- _EXERCISE DIRECTIONS_: Starting at the first line of the data, please print exactly those lines through the one that holds "R = math.radians", omitting every picture.

** start of RAW DATA **

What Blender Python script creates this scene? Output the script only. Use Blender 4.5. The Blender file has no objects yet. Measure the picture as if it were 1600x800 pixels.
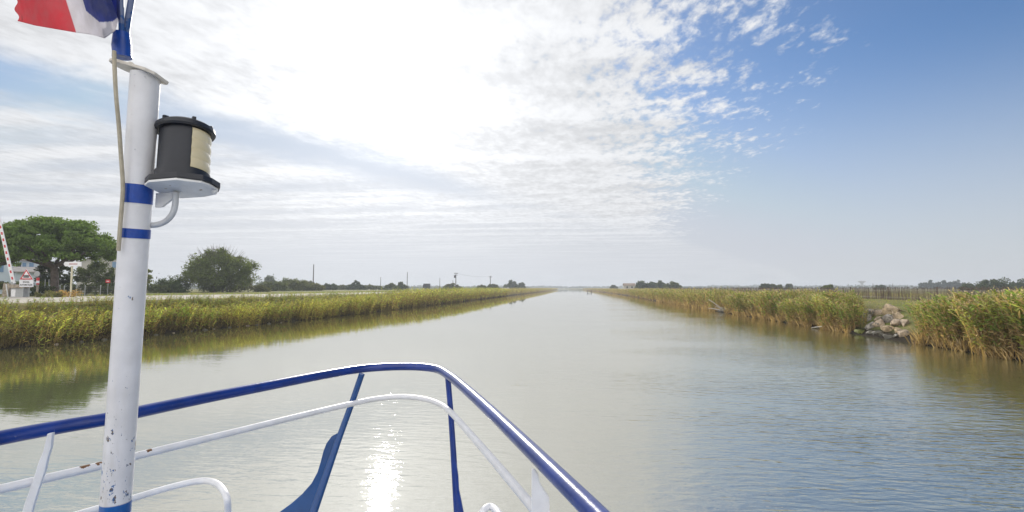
import bpy, bmesh, math, random
import numpy as np
from mathutils import Vector, Matrix
random.seed(4); RS = np.random.RandomState(7)
sc = bpy.context.scene
COL = sc.collection
R = math.radians

# ------------------------------------------------------------------ camera
F = 800.0; PITCH = math.atan(50/800); YAW = R(6.8); CH = 3.0
cam_d = bpy.data.cameras.new('camera'); cam = bpy.data.objects.new('camera', cam_d); COL.objects.link(cam)
cam_d.lens = 18; cam_d.sensor_width = 36; cam_d.clip_start = 0.05; cam_d.clip_end = 20000
cam.location = (0, 0, CH); cam.rotation_euler = (math.pi/2 + PITCH, 0, YAW)
sc.camera = cam
cM = Matrix.Rotation(YAW, 3, 'Z') @ Matrix.Rotation(math.pi/2 + PITCH, 3, 'X')
def ray(px, py): return cM @ Vector(((px-800)/F, (400-py)/F, -1))
def P(px, py, d): return Vector((0, 0, CH)) + ray(px, py)*d
def PZ(px, py, z):
    r = ray(px, py); return Vector((0, 0, CH)) + r*((z-CH)/r.z)
def PX(px, d, z):              # point in the column px at depth d, height z
    r = ray(px, 450); p = Vector((0, 0, CH)) + r*d; p.z = z; return p

# ------------------------------------------------------------------ materials
def new_mat(name):
    m = bpy.data.materials.new(name); m.use_nodes = True; nt = m.node_tree
    for n in list(nt.nodes): nt.nodes.remove(n)
    out = nt.nodes.new('ShaderNodeOutputMaterial')
    return m, nt, out
def N(nt, t, **kw):
    n = nt.nodes.new(t)
    for k, v in kw.items():
        if k.startswith('i_'):
            k = k[2:]; n.inputs[int(k) if k.isdigit() else k.replace('_', ' ')].default_value = v
        else: setattr(n, k, v)
    return n
def link(nt, a, b): nt.links.new(a, b)
def math_n(nt, op, a, b=None, c=None, clamp=False):
    n = nt.nodes.new('ShaderNodeMath'); n.operation = op; n.use_clamp = clamp
    for i, v in enumerate((a, b, c)):
        if v is None: continue
        if isinstance(v, (int, float)): n.inputs[i].default_value = v
        else: nt.links.new(v, n.inputs[i])
    return n.outputs[0]
def maprange(nt, v, a, b, c=0.0, d=1.0, smooth=True):
    n = nt.nodes.new('ShaderNodeMapRange'); n.interpolation_type = 'SMOOTHSTEP' if smooth else 'LINEAR'
    nt.links.new(v, n.inputs[0])
    for i, x in enumerate((a, b, c, d)): n.inputs[i+1].default_value = x
    return n.outputs[0]
def mixc(nt, f, a, b, mode='MIX'):
    n = nt.nodes.new('ShaderNodeMix'); n.data_type = 'RGBA'; n.blend_type = mode
    for s, v in ((n.inputs[0], f), (n.inputs[6], a), (n.inputs[7], b)):
        if isinstance(v, (int, float)): s.default_value = v
        elif isinstance(v, tuple): s.default_value = (*v[:3], 1)
        else: nt.links.new(v, s)
    return n.outputs[2]
def noise(nt, vec, scale, detail=4, rough=.55, dist=0.0):
    n = nt.nodes.new('ShaderNodeTexNoise'); n.inputs['Scale'].default_value = scale
    n.inputs['Detail'].default_value = detail; n.inputs['Roughness'].default_value = rough
    n.inputs['Distortion'].default_value = dist
    if vec is not None: nt.links.new(vec, n.inputs['Vector'])
    return n.outputs[0]
def mapping(nt, vec, scale=(1, 1, 1), rot=(0, 0, 0), loc=(0, 0, 0)):
    n = nt.nodes.new('ShaderNodeMapping'); n.inputs['Scale'].default_value = scale
    n.inputs['Rotation'].default_value = rot; n.inputs['Location'].default_value = loc
    nt.links.new(vec, n.inputs['Vector']); return n.outputs[0]

def paint(name, col, rough=.4, var=.12, scale=12, bump=.0, coat=0.0, metal=0.0, col2=None, thr=None, dscale=40):
    """plain weathered surface: colour with soft noise variation, optional second colour in spots"""
    m, nt, out = new_mat(name)
    b = N(nt, 'ShaderNodeBsdfPrincipled'); tc = N(nt, 'ShaderNodeTexCoord')
    o = tc.outputs['Object']
    n1 = noise(nt, o, scale, 5)
    dark = tuple(c*(1-var) for c in col); lite = tuple(min(1, c*(1+var)) for c in col)
    c = mixc(nt, maprange(nt, n1, .3, .7), dark, lite)
    if col2:
        n2 = noise(nt, o, dscale, 3, .6)
        c = mixc(nt, maprange(nt, n2, thr, thr+.03), c, col2)
    link(nt, c, b.inputs['Base Color'])
    b.inputs['Roughness'].default_value = rough; b.inputs['Metallic'].default_value = metal
    b.inputs['Coat Weight'].default_value = coat
    if bump:
        bp = N(nt, 'ShaderNodeBump'); bp.inputs['Distance'].default_value = bump
        link(nt, noise(nt, o, scale*3, 5), bp.inputs['Height']); link(nt, bp.outputs[0], b.inputs['Normal'])
    link(nt, b.outputs[0], out.inputs[0]); return m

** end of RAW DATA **

- _ANSWER TO THE PROBLEM_:
What Blender Python script creates this scene? Output the script only. Use Blender 4.5. The Blender file has no objects yet. Measure the picture as if it were 1600x800 pixels.
import bpy, bmesh, math, random
import numpy as np
from mathutils import Vector, Matrix
random.seed(4); RS = np.random.RandomState(7)
sc = bpy.context.scene
COL = sc.collection
R = math.radians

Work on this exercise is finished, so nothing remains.